В некоторых песнях сквозит тема эмиграции. Конечно, без этого никак. А в некоторых — какие-то более глобальные вещи поднимаются. Например, школьная любовь. Это же то, что с нами всегда, сквозь годы. На это не влияет эмиграция, школьная любовь живет внутри человека сама по себе. Спать не дает и снится по ночам.
— Как на ваше музыкальное творчество повлияла эмиграция?
— Конечно, она на плюс не сыграла. Стало сложнее. Эмиграция внесла свои коррективы в коллектив в плане и состава, и качества. Но мы продолжаем функционировать, действовать, играть, собираться, придумывать слова, записывать музыку. Мы существуем дальше. Эмиграция эмиграцией, а РСП — это что-то вечное.
— У РСП есть потенциал заменить для вас автосервис в плане доходов?

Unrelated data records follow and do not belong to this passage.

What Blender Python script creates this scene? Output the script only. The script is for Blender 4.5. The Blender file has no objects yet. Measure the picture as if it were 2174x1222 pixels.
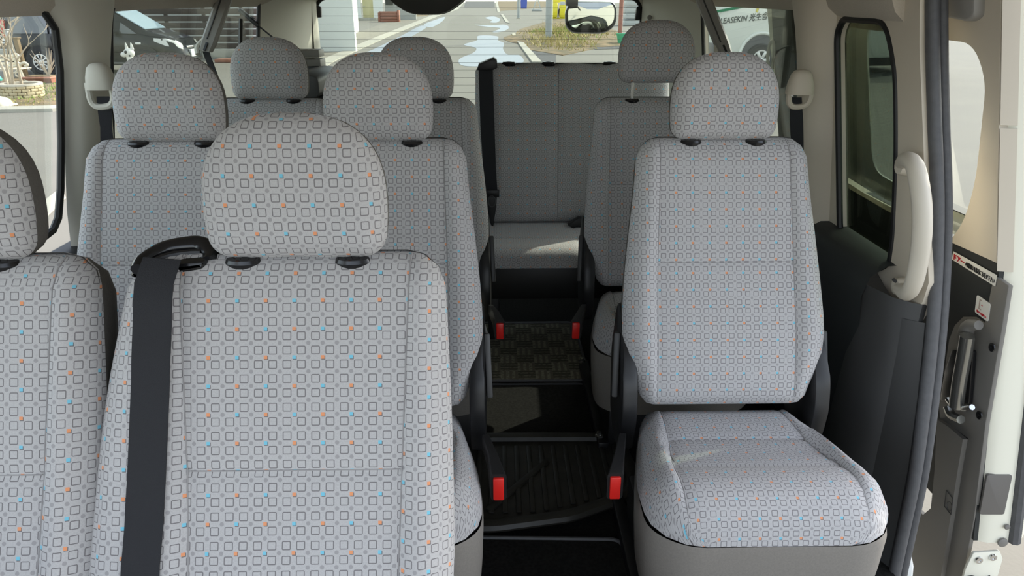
import bpy, bmesh, math, random
import numpy as np
from mathutils import Vector, Matrix
random.seed(4)
scn = bpy.context.scene
C = scn.collection
PI = math.pi
R = math.radians

# ------------------------------------------------------------------ camera, sky, sun, exposure
IW, IH, FOC = 2174, 1222, 1570.0
PITCH, YAW, ZC = R(21.2), R(1.0), 1.43
cam_d = bpy.data.cameras.new('camera'); cam = bpy.data.objects.new('camera', cam_d); C.objects.link(cam)
cam_d.sensor_width = 36; cam_d.lens = 36 * FOC / IW; cam_d.clip_start = .02; cam_d.clip_end = 400
cam.location = (0, 0, ZC); cam.rotation_euler = (PI/2 - PITCH, 0, -YAW)
scn.camera = cam
world = bpy.data.worlds.new('sky'); scn.world = world; world.use_nodes = True
wn = world.node_tree; bg = wn.nodes['Background']
sky = wn.nodes.new('ShaderNodeTexSky'); sky.sky_type = 'NISHITA'; sky.sun_disc = False
sky.sun_elevation = R(34.5); sky.sun_rotation = R(55); sky.dust_density = 1.2; sky.air_density = 1.0; sky.ozone_density = 1.0
hs = wn.nodes.new('ShaderNodeHueSaturation'); hs.inputs['Saturation'].default_value = .45
wn.links.new(sky.outputs[0], hs.inputs['Color']); wn.links.new(hs.outputs[0], bg.inputs[0]); bg.inputs[1].default_value = 0.30
SUN_DIR = Vector((1.0, 0.76, 0.90)).normalized()
sun_d = bpy.data.lights.new('sun', 'SUN'); sun_d.energy = 3.0; sun_d.angle = R(.6); sun_d.color = (1, .94, .84)
sun = bpy.data.objects.new('sun', sun_d); C.objects.link(sun); sun.rotation_euler = SUN_DIR.to_track_quat('Z', 'Y').to_euler()
vs = scn.view_settings; vs.view_transform = 'Standard'; vs.look = 'None'; vs.gamma = 1; vs.use_curve_mapping = False
vs.exposure = 0.95

# ------------------------------------------------------------------ from the photograph's view to metres
_f = np.array([math.sin(YAW)*math.cos(PITCH), math.cos(YAW)*math.cos(PITCH), -math.sin(PITCH)])
_r = np.array([math.cos(YAW), -math.sin(YAW), 0]); _u = np.cross(_r, _f)
def ray(x, y): return _f + _r*(x-IW/2)/FOC - _u*(y-IH/2)/FOC
def at_y(x, y, Y): v = ray(x, y); return Vector(v*Y/v[1]) + Vector((0, 0, ZC))
def at_x(x, y, X): v = ray(x, y); return Vector(v*X/v[0]) + Vector((0, 0, ZC))
def at_z(x, y, Z): v = ray(x, y); return Vector(v*(Z-ZC)/v[2]) + Vector((0, 0, ZC))
GZ = -.5
def gz(y): return GZ + max(0, y-9)*.004
def G(x, y):                                   # a point of the ground outside
    z = GZ
    for _ in range(30):
        p = at_z(x, y, min(z, 1.2)); z = gz(min(p.y, 120))
    return Vector((p.x, p.y, z))
def on(x, y, fx):                              # a point of a leaning side wall X = fx(z)
    z = .9
    for _ in range(12): p = at_x(x, y, fx(z)); z = p.z
    return p
def depth(p): return float(np.dot(np.array(p) - np.array([0, 0, ZC]), _f))
def px(p): return depth(p)/FOC                 # metres per pixel of the photograph at p

# ------------------------------------------------------------------ node helpers and materials
def sock(nt, v, inp):
    if isinstance(v, (int, float)): inp.default_value = v
    else: nt.links.new(v, inp)
def mth(nt, op, a, b=None, c=None):
    n = nt.nodes.new('ShaderNodeMath'); n.operation = op
    sock(nt, a, n.inputs[0])
    if b is not None: sock(nt, b, n.inputs[1])
    if c is not None: sock(nt, c, n.inputs[2])
    return n.outputs[0]
def sstep(nt, v, lo, hi):
    n = nt.nodes.new('ShaderNodeMapRange'); n.interpolation_type = 'SMOOTHSTEP'
    sock(nt, v, n.inputs[0]); n.inputs[1].default_value = lo; n.inputs[2].default_value = hi
    return n.outputs[0]
def mixc(nt, f, a, b):
    n = nt.nodes.new('ShaderNodeMix'); n.data_type = 'RGBA'
    sock(nt, f, n.inputs[0])
    for v, i in ((a, 6), (b, 7)):
        if isinstance(v, tuple): n.inputs[i].default_value = (*v, 1)
        else: nt.links.new(v, n.inputs[i])
    return n.outputs[2]
def srgb(r, g, b):
    return tuple(((c/255)/12.92 if c/255 < .04045 else ((c/255+.055)/1.055)**2.4) for c in (r, g, b))
def mat(name, col, rough=.6, metal=0, noise=0, nscale=20, bump=0, bscale=200, col2=None, spec=.5, stretch=None, emit=0, coat=0):
    m = bpy.data.materials.new(name); m.use_nodes = True
    nt = m.node_tree; b = nt.nodes['Principled BSDF']
    b.inputs['Base Color'].default_value = (*col, 1); b.inputs['Roughness'].default_value = rough
    b.inputs['Metallic'].default_value = metal; b.inputs['Specular IOR Level'].default_value = spec
    b.inputs['Coat Weight'].default_value = coat
    if noise or bump:
        tc = nt.nodes.new('ShaderNodeTexCoord'); co = tc.outputs['Object']
        if stretch:
            mp = nt.nodes.new('ShaderNodeMapping'); mp.inputs['Scale'].default_value = stretch
            nt.links.new(co, mp.inputs[0]); co = mp.outputs[0]
    if noise:
        n = nt.nodes.new('ShaderNodeTexNoise'); n.inputs['Scale'].default_value = nscale; n.inputs['Detail'].default_value = 5
        nt.links.new(co, n.inputs['Vector'])
        f = sstep(nt, n.outputs[0], .5-.3/max(noise, .3)*.5, .5+.3/max(noise, .3)*.5)
        c2 = col2 if col2 else tuple(c*(1-noise) for c in col)
        nt.links.new(mixc(nt, f, col, c2), b.inputs['Base Color'])
    if bump:
        n = nt.nodes.new('ShaderNodeTexNoise'); n.inputs['Scale'].default_value = bscale; n.inputs['Detail'].default_value = 3
        nt.links.new(co, n.inputs['Vector'])
        bp = nt.nodes.new('ShaderNodeBump'); bp.inputs['Strength'].default_value = bump; bp.inputs['Distance'].default_value = .002
        nt.links.new(n.outputs[0], bp.inputs['Height']); nt.links.new(bp.outputs[0], b.inputs['Normal'])
    return m
def glass(name, tint, refl=.06):
    m = bpy.data.materials.new(name); m.use_nodes = True; nt = m.node_tree
    for n in list(nt.nodes): nt.nodes.remove(n)
    o = nt.nodes.new('ShaderNodeOutputMaterial'); t = nt.nodes.new('ShaderNodeBsdfTransparent'); t.inputs[0].default_value = (*tint, 1)
    g = nt.nodes.new('ShaderNodeBsdfGlossy'); g.inputs['Roughness'].default_value = .02
    lw = nt.nodes.new('ShaderNodeLayerWeight'); lw.inputs[0].default_value = .2
    f = mth(nt, 'MULTIPLY_ADD', lw.outputs['Fresnel'], .18, refl*.3)
    mx = nt.nodes.new('ShaderNodeMixShader'); nt.links.new(f, mx.inputs[0]); nt.links.new(t.outputs[0], mx.inputs[1]); nt.links.new(g.outputs[0], mx.inputs[2])
    nt.links.new(mx.outputs[0], o.inputs[0]); return m

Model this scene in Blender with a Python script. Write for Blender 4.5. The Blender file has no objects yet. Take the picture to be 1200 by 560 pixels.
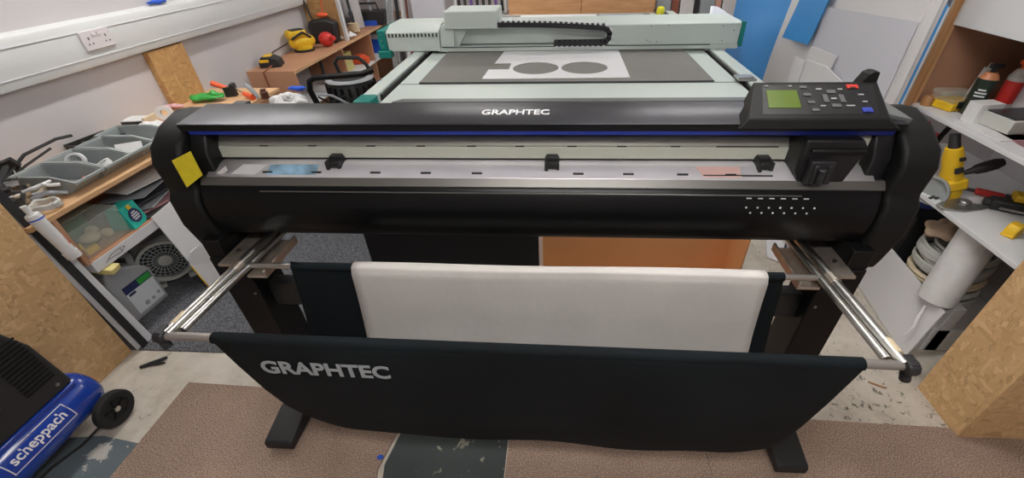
import bpy, bmesh, math, random
from mathutils import Vector, Matrix, Euler
random.seed(7)
S = bpy.context.scene
COL = S.collection
PI = math.pi

# ------------------------------------------------------------------ materials
def mat(name, col, rough=.5, metal=0., var=0., vscale=8., bump=0., bscale=60., coat=0., alpha=1., trans=0., emit=None, es=0., spec=None, det=3.):
    m = bpy.data.materials.new(name); m.use_nodes = True
    nt = m.node_tree; b = nt.nodes['Principled BSDF']
    c = (*col, 1)
    b.inputs['Base Color'].default_value = c
    b.inputs['Roughness'].default_value = rough
    b.inputs['Metallic'].default_value = metal
    if spec is not None: b.inputs['Specular IOR Level'].default_value = spec
    if coat: b.inputs['Coat Weight'].default_value = coat; b.inputs['Coat Roughness'].default_value = .08
    if alpha < 1: b.inputs['Alpha'].default_value = alpha
    if trans: b.inputs['Transmission Weight'].default_value = trans
    if emit: b.inputs['Emission Color'].default_value = (*emit, 1); b.inputs['Emission Strength'].default_value = es
    tc = nt.nodes.new('ShaderNodeTexCoord')
    if var:
        n = nt.nodes.new('ShaderNodeTexNoise'); n.inputs['Scale'].default_value = vscale; n.inputs['Detail'].default_value = det
        nt.links.new(tc.outputs['Object'], n.inputs['Vector'])
        r = nt.nodes.new('ShaderNodeValToRGB')
        r.color_ramp.elements[0].position = .3; r.color_ramp.elements[1].position = .7
        r.color_ramp.elements[0].color = tuple(x*(1-var) for x in col)+(1,)
        r.color_ramp.elements[1].color = tuple(min(1, x*(1+var)) for x in col)+(1,)
        nt.links.new(n.outputs['Fac'], r.inputs['Fac']); nt.links.new(r.outputs['Color'], b.inputs['Base Color'])
    if bump:
        n2 = nt.nodes.new('ShaderNodeTexNoise'); n2.inputs['Scale'].default_value = bscale; n2.inputs['Detail'].default_value = 4
        nt.links.new(tc.outputs['Object'], n2.inputs['Vector'])
        bp = nt.nodes.new('ShaderNodeBump'); bp.inputs['Strength'].default_value = bump; bp.inputs['Distance'].default_value = .01
        nt.links.new(n2.outputs['Fac'], bp.inputs['Height']); nt.links.new(bp.outputs['Normal'], b.inputs['Normal'])
    return m

def ramp(nt, fac, stops, interp='LINEAR'):
    r = nt.nodes.new('ShaderNodeValToRGB'); r.color_ramp.interpolation = interp
    e = r.color_ramp.elements
    e[0].position, e[0].color = stops[0][0], (*stops[0][1], 1)
    e[1].position, e[1].color = stops[-1][0], (*stops[-1][1], 1)
    for p, c in stops[1:-1]:
        k = e.new(p); k.color = (*c, 1)
    nt.links.new(fac, r.inputs['Fac'])
    return r.outputs['Color']

def mixc(nt, f, a, b, mode='MIX'):
    m = nt.nodes.new('ShaderNodeMix'); m.data_type = 'RGBA'; m.blend_type = mode
    if hasattr(f, 'is_output'): nt.links.new(f, m.inputs[0])
    else: m.inputs[0].default_value = f
    for v, i in ((a, 6), (b, 7)):
        if hasattr(v, 'is_output'): nt.links.new(v, m.inputs[i])
        else: m.inputs[i].default_value = (*v, 1)
    return m.outputs[2]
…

— В целом, наверное, есть. Но я пока не понимаю, как это сделать. Я отдаю себе отчет, что РСП — это группа не для массового потребления. Это очень сегментированное творчество. Основной его потребитель — это люди, которым понятно, на каком языке мы поем и о чем наши песни. Смысловая содержащая важна.
— Но вам хотелось бы больше времени проводить на сцене, а не на СТО?
— Мне нравится работать на совесть, нравится то, чем я занимаюсь. Это мое творчество, только в другом виде. Я воспринимаю это как техническое творчество. Если бы мне не нравилось, я бы этим не занимался, придумал бы что-нибудь другое. Но мне нравится. Если бы РСП для меня закрыла все финансовые потребности, то, мне кажется, в перерывах я все равно приходил бы в автосервис.